Numerical study on enhanced melting heat transfer of PCM by the combined fractal fins

The melting heat transfer characteristics of PCM were studied in different combined types of heat exchangers. The effect of combining two different bifurcation level fractal fins was considered for PCM melting heat transfer in a phase change heat exchanger. Based on fractal theory and enthalpy-porosity method, a PCM melting model of two-dimensional unsteady heat transfer was established in a combined fractal fin heat exchanger. The influences of some factors, such as combined types of fractal fins, bifurcation level, heat transfer area of the fins and the spacing of the fins, were discussed for the melting heat transfer process. The results show that the complete melting time of PCM in a combined fractal fin heat exchanger is reduced by 68% compared with the traditional fractal fin heat exchanger. The melting time shows decreasing first and then gradually stabilizing as the bifurcation level number and heat transfer area of the combined fractal fins increase.

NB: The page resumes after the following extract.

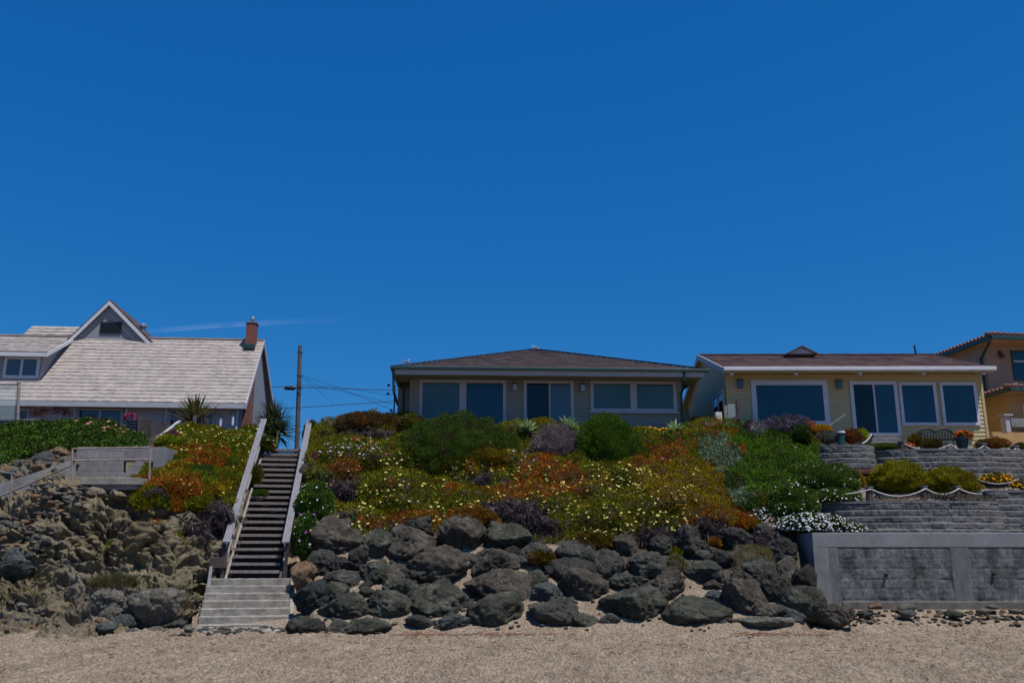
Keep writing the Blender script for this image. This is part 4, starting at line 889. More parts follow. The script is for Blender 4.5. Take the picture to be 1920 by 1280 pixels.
# little gable vent on the roof
x_, z_ = fr.hit(1495, 656, 3.9); hw = .52; zb_ = zr(3.2) + .1
vt = MB().prism([(x_ - hw, 3.35, z_ - .28), (x_ + hw, 3.35, z_ - .28), (x_, 3.35, z_ - .02)], (0, 1.5, 0)).build('roof_vent', M['trim'], root)
mb = MB()
for s_ in (-1, 1): mb.prism([(x_ + s_ * (hw + .1), 3.25, z_ - .32), (x_, 3.25, z_), (x_, 3.25, z_ + .045), (x_ + s_ * (hw + .14), 3.25, z_ - .285)], (0, 1.7, 0))
mb.build('vent_roof', M['redshingle'], vt)
x_, z_ = fr.hit(1718, 668, ay - .3); MB().tube([(x_, ay - .3, z_ - .15), (x_ - .03, ay - .3, z_ + .48)], .04, 8).build('vent_pipe', M['black'], root)
MB().tube([(x_, ay - .3, z_ - .12), (x_, ay - .3, z_ + .0)], [.14, .05], 10).build('pipe_flashing', M['tile'], root)
x_, z_ = fr.hit(1645, 667, ay); MB().tube([(x_, ay, z_ - .1), (x_, ay, z_ + .07)], .05, 8).build('vent_pipe', M['metal'], root)
# door steps of grey blocks
t = empty('door_steps', at(1665, 834, 32.6)); tag(t, 'three grey block steps below the glass door of the yellow house', 'steps')
for k in range(3): wbox('step', 1634 + k * 3, 1695 - k * 4, 828 - k * 7, 842, 32.0 + k * .32, 33.6, M['block2'], t, .02)
# glass windscreen railing
t = empty('glass_railing', at(1365, 795, 32.6)); tag(t, 'short glass windscreen between wooden posts beside the yellow house', 'railing')
for px, yt, yb, w_ in ((1362, 760, 792, .1), (1386, 749, 790, .12)): wbox('post', px - 3, px + 3, yt, yb, 32.5, 32.62, M['palewood'] if px < 1370 else M['brownwood'], t)
mg, ntg, bg_, og = _new('clear_glass'); bg_.inputs['Base Color'].default_value = (.5, .6, .55, 1); bg_.inputs['Roughness'].default_value = .05; bg_.inputs['Alpha'].default_value = .25; M['clear'] = mg
wbox('glass_panel', 1366, 1382, 757, 786, 32.55, 32.57, M['clear'], t, 0)
MB().beam(at(1346, 797, 32.4), at(1386, 781, 32.5), .05, .12).build('rail', M['darkwood'], t, True)
t = empty('gate_post', at(1350, 797, 32.2)); tag(t, 'white box-shaped gate post with a handle left of the glass windscreen', 'post'); wbox('post', 1343, 1355, 772, 800, 32.2, 32.4, M['white'], t); wbox('panel', 1345, 1353, 777, 797, 32.15, 32.19, M['yellow'], t)
tag(MB().beam(at(1548, 802, 32.2), at(1586, 776, 32.9), .03, .03).build('handrail', M['metal'], origin=at(1548, 802, 32.2)), 'thin slanting handrail in front of the yellow wall between window and glass door', 'handrail')
t = empty('storage_cabinet', at(1325, 800, 35.5)); tag(t, 'low tan cabinet in the passage between the sage and yellow houses', 'cabinet'); wbox('body', 1303, 1330, 780, 806, 35.6, 36.4, M['stucco2'], t); wbox('lid', 1302, 1331, 778, 780, 35.55, 36.45, M['pinkwall'], t)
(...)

The melting rate of PCM is the fastest in the Case 4 heat exchanger, and the complete melting time of PCM is the shortest in the Case 3 heat exchanger. Fin spacing and heat transfer area have a significant impact on the complete melting time. On this basis, the thermal performance coefficients between the fins zone and PCM zone are defined. The complete melting time of PCM is found to be exponentially negatively correlated with the thermal performance coefficient by curve fitting. The temperature distribution uniformity coefficient is proposed to evaluate the temperature distribution uniformity during the melting process of PCM. It is found that the temperature distribution uniformity of Case 2 has the best at the end of melting. The above results provide a theoretical basis for structural design of the heat exchanger with combined fractal fins to enhance PCM melting heat transfer.